Items:
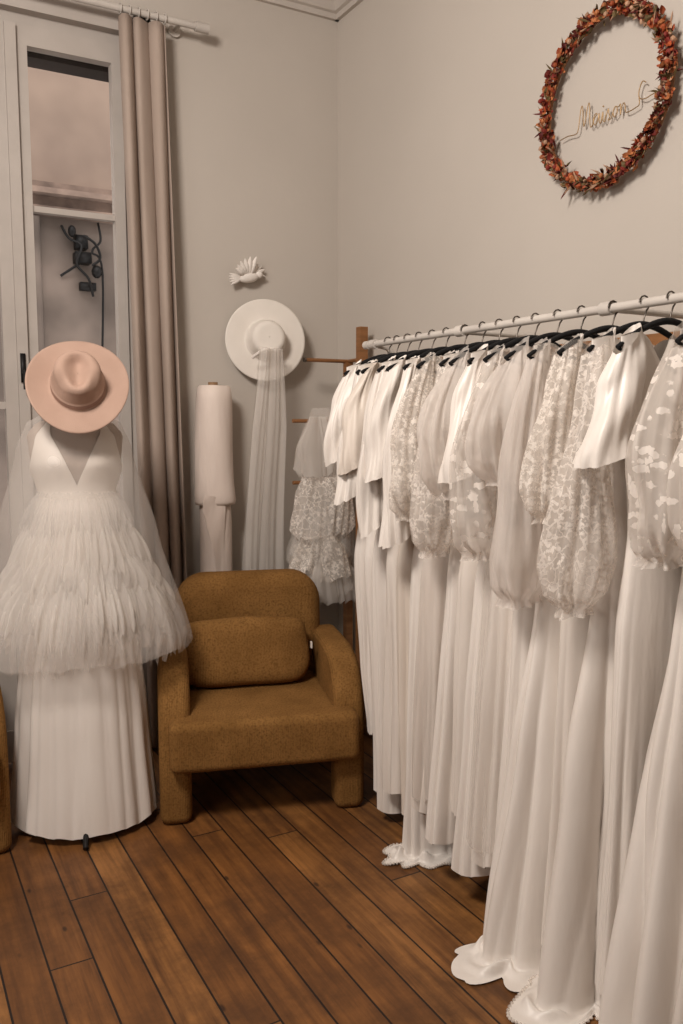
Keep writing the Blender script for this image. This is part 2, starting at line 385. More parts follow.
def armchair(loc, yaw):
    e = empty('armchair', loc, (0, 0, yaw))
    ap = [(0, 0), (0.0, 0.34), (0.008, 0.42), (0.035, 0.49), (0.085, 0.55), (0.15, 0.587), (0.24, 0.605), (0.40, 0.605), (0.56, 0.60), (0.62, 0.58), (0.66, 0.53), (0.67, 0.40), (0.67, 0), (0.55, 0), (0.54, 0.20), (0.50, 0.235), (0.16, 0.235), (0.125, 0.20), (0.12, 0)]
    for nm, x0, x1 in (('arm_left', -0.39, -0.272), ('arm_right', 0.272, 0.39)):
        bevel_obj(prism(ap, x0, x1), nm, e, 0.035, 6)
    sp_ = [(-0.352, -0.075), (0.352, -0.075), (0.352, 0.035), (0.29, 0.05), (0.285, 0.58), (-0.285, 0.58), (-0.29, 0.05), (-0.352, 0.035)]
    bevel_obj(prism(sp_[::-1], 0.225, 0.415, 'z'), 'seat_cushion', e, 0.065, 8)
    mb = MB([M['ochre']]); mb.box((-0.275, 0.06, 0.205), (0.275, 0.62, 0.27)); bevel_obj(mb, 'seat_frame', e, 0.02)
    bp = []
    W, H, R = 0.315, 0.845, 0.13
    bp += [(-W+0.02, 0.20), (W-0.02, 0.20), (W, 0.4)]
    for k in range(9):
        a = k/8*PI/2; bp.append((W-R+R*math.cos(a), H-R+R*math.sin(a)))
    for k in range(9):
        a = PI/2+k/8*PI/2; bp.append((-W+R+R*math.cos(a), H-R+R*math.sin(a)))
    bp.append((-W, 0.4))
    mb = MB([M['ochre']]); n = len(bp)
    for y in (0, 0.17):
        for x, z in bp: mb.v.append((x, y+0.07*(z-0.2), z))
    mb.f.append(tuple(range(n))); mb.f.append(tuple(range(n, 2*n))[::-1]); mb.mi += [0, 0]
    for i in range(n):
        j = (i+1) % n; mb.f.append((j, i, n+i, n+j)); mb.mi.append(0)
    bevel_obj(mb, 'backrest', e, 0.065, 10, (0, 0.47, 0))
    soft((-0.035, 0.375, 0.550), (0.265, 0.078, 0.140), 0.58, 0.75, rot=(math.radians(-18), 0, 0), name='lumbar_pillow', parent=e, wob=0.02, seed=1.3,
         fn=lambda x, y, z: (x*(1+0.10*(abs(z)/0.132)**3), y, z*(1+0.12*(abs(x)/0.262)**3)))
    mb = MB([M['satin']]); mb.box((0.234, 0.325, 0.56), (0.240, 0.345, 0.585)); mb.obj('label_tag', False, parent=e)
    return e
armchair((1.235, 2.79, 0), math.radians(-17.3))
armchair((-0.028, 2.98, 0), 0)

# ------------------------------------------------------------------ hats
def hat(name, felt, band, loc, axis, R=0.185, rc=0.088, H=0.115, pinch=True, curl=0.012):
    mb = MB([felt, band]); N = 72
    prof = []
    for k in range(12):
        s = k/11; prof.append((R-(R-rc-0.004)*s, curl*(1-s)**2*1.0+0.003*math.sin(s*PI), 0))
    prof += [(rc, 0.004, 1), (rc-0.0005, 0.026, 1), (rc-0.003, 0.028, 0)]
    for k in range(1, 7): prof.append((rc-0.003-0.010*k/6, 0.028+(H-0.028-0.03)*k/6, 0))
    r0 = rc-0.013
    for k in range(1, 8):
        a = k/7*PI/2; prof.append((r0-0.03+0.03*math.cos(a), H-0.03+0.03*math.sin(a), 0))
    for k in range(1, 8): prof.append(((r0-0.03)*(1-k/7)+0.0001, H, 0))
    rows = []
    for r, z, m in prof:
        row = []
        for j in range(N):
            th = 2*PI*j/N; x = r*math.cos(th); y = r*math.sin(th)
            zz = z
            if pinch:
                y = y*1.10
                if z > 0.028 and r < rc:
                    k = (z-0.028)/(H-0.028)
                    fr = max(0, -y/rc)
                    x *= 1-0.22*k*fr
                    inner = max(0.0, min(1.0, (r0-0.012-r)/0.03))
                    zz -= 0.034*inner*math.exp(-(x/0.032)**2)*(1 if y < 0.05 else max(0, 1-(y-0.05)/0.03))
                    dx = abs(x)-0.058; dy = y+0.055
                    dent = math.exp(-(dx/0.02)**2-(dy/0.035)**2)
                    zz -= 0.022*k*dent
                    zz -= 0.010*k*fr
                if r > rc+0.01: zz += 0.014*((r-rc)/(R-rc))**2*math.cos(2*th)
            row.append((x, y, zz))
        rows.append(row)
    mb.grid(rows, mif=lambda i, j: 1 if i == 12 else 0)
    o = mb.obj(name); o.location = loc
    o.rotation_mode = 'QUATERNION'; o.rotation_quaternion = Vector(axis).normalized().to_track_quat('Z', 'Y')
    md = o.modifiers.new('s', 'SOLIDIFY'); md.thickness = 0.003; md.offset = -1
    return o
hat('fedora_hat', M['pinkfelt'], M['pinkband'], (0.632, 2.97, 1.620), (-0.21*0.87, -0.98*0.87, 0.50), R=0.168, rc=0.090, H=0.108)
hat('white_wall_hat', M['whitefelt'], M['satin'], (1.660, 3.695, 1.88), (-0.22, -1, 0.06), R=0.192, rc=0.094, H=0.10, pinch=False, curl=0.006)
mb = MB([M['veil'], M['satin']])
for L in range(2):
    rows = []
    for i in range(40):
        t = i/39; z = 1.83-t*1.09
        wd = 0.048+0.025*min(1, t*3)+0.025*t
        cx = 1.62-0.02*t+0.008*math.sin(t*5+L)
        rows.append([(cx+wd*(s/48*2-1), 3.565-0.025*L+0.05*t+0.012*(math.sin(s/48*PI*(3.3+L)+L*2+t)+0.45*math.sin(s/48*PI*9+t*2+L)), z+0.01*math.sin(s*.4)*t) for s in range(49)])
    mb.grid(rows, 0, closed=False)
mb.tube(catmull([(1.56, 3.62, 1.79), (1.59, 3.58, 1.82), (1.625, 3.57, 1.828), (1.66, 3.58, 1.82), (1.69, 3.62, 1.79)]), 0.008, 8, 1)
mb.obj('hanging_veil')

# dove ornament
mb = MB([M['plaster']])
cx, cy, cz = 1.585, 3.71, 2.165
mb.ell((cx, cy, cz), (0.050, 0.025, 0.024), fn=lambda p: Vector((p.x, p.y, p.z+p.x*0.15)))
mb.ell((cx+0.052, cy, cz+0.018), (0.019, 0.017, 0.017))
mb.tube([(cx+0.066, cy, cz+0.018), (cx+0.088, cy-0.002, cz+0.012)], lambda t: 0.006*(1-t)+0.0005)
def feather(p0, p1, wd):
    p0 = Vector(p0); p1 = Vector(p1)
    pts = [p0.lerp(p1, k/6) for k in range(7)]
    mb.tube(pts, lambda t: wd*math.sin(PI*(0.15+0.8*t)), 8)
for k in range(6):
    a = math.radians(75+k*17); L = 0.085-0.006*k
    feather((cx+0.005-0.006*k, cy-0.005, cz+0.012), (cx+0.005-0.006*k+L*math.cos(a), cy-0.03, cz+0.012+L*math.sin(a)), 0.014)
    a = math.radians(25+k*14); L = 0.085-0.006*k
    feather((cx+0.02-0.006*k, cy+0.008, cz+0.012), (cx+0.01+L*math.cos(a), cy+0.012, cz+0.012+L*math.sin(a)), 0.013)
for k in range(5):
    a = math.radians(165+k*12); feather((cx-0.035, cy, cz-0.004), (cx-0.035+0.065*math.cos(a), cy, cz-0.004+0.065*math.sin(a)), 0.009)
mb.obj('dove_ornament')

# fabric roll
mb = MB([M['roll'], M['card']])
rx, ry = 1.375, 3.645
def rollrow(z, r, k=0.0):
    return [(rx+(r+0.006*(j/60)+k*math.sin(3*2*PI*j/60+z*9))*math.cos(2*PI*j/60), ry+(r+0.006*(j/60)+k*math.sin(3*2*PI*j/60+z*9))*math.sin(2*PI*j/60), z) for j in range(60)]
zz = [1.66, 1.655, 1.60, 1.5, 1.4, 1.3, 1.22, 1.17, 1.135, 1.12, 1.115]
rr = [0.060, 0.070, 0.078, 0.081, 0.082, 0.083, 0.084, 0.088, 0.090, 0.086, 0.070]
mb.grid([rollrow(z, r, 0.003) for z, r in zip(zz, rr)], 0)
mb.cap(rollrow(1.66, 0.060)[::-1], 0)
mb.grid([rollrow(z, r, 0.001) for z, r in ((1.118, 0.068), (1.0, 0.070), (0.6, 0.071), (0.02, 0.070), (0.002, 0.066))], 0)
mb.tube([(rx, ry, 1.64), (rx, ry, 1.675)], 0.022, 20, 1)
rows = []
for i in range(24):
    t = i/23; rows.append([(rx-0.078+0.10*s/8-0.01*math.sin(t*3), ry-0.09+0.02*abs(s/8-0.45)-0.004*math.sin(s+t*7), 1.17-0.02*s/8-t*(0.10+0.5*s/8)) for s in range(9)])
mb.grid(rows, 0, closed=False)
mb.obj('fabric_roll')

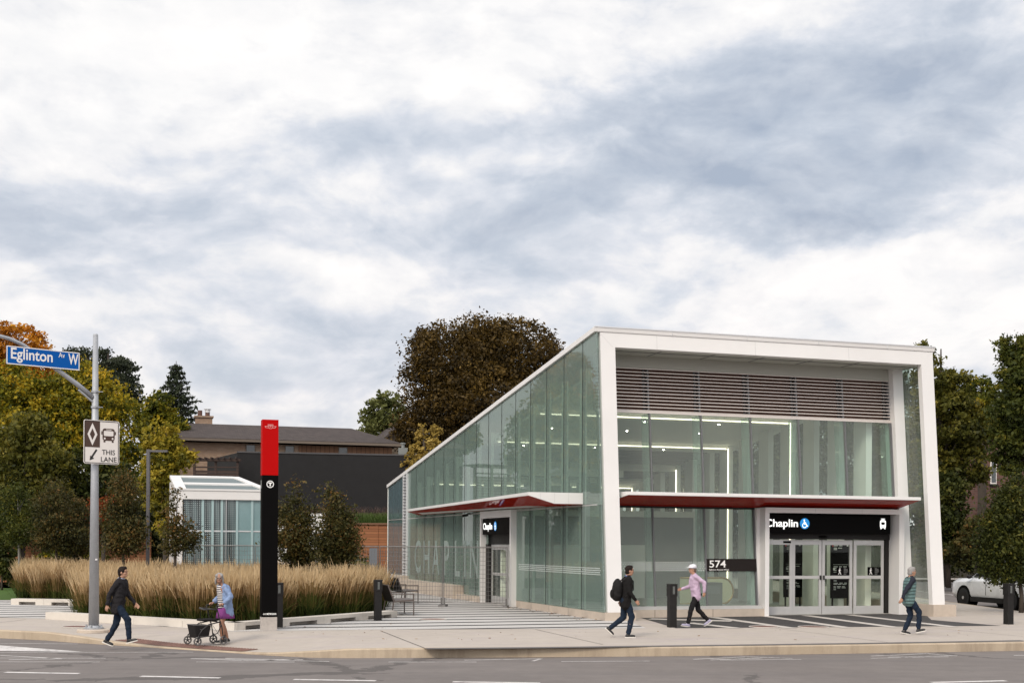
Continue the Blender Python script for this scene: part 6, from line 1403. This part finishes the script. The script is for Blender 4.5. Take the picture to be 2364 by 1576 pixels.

Work required:
With all pictures left out, please transcribe exactly the lines from the start of the material through the line with "armchair((-0.028, 2.98, 0), 0)".

Answer to the exercise:
Keep writing the Blender script for this image. This is part 2, starting at line 385. More parts follow.
def armchair(loc, yaw):
    e = empty('armchair', loc, (0, 0, yaw))
    ap = [(0, 0), (0.0, 0.34), (0.008, 0.42), (0.035, 0.49), (0.085, 0.55), (0.15, 0.587), (0.24, 0.605), (0.40, 0.605), (0.56, 0.60), (0.62, 0.58), (0.66, 0.53), (0.67, 0.40), (0.67, 0), (0.55, 0), (0.54, 0.20), (0.50, 0.235), (0.16, 0.235), (0.125, 0.20), (0.12, 0)]
    for nm, x0, x1 in (('arm_left', -0.39, -0.272), ('arm_right', 0.272, 0.39)):
        bevel_obj(prism(ap, x0, x1), nm, e, 0.035, 6)
    sp_ = [(-0.352, -0.075), (0.352, -0.075), (0.352, 0.035), (0.29, 0.05), (0.285, 0.58), (-0.285, 0.58), (-0.29, 0.05), (-0.352, 0.035)]
    bevel_obj(prism(sp_[::-1], 0.225, 0.415, 'z'), 'seat_cushion', e, 0.065, 8)
    mb = MB([M['ochre']]); mb.box((-0.275, 0.06, 0.205), (0.275, 0.62, 0.27)); bevel_obj(mb, 'seat_frame', e, 0.02)
    bp = []
    W, H, R = 0.315, 0.845, 0.13
    bp += [(-W+0.02, 0.20), (W-0.02, 0.20), (W, 0.4)]
    for k in range(9):
        a = k/8*PI/2; bp.append((W-R+R*math.cos(a), H-R+R*math.sin(a)))
    for k in range(9):
        a = PI/2+k/8*PI/2; bp.append((-W+R+R*math.cos(a), H-R+R*math.sin(a)))
    bp.append((-W, 0.4))
    mb = MB([M['ochre']]); n = len(bp)
    for y in (0, 0.17):
        for x, z in bp: mb.v.append((x, y+0.07*(z-0.2), z))
    mb.f.append(tuple(range(n))); mb.f.append(tuple(range(n, 2*n))[::-1]); mb.mi += [0, 0]
    for i in range(n):
        j = (i+1) % n; mb.f.append((j, i, n+i, n+j)); mb.mi.append(0)
    bevel_obj(mb, 'backrest', e, 0.065, 10, (0, 0.47, 0))
    soft((-0.035, 0.375, 0.550), (0.265, 0.078, 0.140), 0.58, 0.75, rot=(math.radians(-18), 0, 0), name='lumbar_pillow', parent=e, wob=0.02, seed=1.3,
         fn=lambda x, y, z: (x*(1+0.10*(abs(z)/0.132)**3), y, z*(1+0.12*(abs(x)/0.262)**3)))
    mb = MB([M['satin']]); mb.box((0.234, 0.325, 0.56), (0.240, 0.345, 0.585)); mb.obj('label_tag', False, parent=e)
    return e
armchair((1.235, 2.79, 0), math.radians(-17.3))
armchair((-0.028, 2.98, 0), 0)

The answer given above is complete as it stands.